Я сейчас от Орлова. Славный задал обед. После обеда травил на дворе медвежонка собачкою-бульдогом, который одержал победу и так втяпался мишке в ухо, что насилу могли его оторвать. Потом играли его трубачи; музыка удивительная: я думал, что ничто не может превзойти трубачей польской гвардии великого князя, коих слышал в Варшаве, но эта еще превосходнее. Они играют все арии Каталани с ее пассажами. Офицеры и полк его обожают; он добр со всеми, но очень строг. Все разошлись, мы остались двое, очень долго болтали о всякой всячине. Он малый благородный, здраво очень судит о вещах, любит душевно Закревского, и это большое достоинство в моих глазах[49].

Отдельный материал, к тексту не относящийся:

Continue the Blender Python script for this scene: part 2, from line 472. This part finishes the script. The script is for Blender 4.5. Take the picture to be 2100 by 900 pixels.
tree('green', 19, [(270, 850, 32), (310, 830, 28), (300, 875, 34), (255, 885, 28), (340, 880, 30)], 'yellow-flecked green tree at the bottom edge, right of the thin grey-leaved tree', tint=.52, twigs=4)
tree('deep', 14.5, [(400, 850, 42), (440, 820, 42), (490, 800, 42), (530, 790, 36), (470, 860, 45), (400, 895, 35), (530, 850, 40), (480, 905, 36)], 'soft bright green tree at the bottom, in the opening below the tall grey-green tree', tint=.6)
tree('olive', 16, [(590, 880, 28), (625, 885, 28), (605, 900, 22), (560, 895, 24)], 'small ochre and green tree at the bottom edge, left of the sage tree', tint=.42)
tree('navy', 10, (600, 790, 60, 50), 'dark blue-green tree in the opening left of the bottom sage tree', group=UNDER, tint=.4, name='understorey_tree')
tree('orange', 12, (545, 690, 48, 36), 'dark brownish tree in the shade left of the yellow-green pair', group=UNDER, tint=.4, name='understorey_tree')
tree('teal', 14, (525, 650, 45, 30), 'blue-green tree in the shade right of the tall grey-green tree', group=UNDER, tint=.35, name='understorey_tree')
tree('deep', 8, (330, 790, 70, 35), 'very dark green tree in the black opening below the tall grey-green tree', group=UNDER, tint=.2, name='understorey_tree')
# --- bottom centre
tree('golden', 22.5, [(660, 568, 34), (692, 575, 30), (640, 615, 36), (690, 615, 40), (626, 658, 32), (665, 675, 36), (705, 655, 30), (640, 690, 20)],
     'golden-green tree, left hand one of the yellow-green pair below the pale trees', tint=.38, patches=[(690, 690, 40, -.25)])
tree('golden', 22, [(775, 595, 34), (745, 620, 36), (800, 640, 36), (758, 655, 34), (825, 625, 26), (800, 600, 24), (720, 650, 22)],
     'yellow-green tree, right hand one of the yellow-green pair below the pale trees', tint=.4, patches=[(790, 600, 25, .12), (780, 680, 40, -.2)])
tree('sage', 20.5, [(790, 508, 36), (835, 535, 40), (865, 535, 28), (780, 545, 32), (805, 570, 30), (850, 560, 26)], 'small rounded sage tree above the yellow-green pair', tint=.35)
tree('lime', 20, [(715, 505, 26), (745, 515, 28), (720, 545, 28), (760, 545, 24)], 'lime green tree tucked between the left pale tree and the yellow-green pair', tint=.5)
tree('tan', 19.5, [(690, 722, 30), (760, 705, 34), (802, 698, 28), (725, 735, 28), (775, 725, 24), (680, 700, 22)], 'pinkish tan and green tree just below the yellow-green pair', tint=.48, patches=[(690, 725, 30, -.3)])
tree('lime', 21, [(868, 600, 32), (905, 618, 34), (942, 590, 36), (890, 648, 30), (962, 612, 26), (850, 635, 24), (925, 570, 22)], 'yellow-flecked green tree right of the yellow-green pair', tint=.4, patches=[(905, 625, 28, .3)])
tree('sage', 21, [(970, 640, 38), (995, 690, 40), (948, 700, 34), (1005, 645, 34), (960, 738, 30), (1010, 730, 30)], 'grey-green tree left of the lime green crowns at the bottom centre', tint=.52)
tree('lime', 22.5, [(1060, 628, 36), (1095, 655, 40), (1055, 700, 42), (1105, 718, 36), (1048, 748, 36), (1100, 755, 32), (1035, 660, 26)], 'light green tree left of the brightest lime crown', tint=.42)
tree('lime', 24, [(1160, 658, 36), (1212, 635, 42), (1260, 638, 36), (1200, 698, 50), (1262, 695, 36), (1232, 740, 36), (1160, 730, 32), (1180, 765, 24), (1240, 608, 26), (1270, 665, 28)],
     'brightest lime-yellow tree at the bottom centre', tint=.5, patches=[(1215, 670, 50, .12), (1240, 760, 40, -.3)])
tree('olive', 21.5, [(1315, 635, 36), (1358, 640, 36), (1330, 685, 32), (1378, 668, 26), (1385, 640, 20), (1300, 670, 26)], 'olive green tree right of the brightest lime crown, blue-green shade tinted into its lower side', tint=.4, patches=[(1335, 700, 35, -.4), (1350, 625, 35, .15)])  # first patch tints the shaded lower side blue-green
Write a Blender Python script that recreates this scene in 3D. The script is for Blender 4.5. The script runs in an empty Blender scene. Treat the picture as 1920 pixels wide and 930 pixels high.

Александр. Москва, 23 августа 1821 года

Фавсту читал я твое письмо № 130, и он тоже выпучил глаза на милостивые глаза императрицы, и он тоже сказал: «Вот у нас какие государыни, а поди иной наш брат командир или еще каналья откупщик и шляпы не скинет тебе». Видно из слов ее величества, какая она нежная мать; зато как и почитается детьми! Спасибо не говорю Потоцкому: по самой справедливости и, яко придворный, не мог он иное говорить. Я этого полячишку не люблю исстари, и Алексеев покойный дурно о нем говаривал, а после нашего дела в совете и в дом к себе не пускал.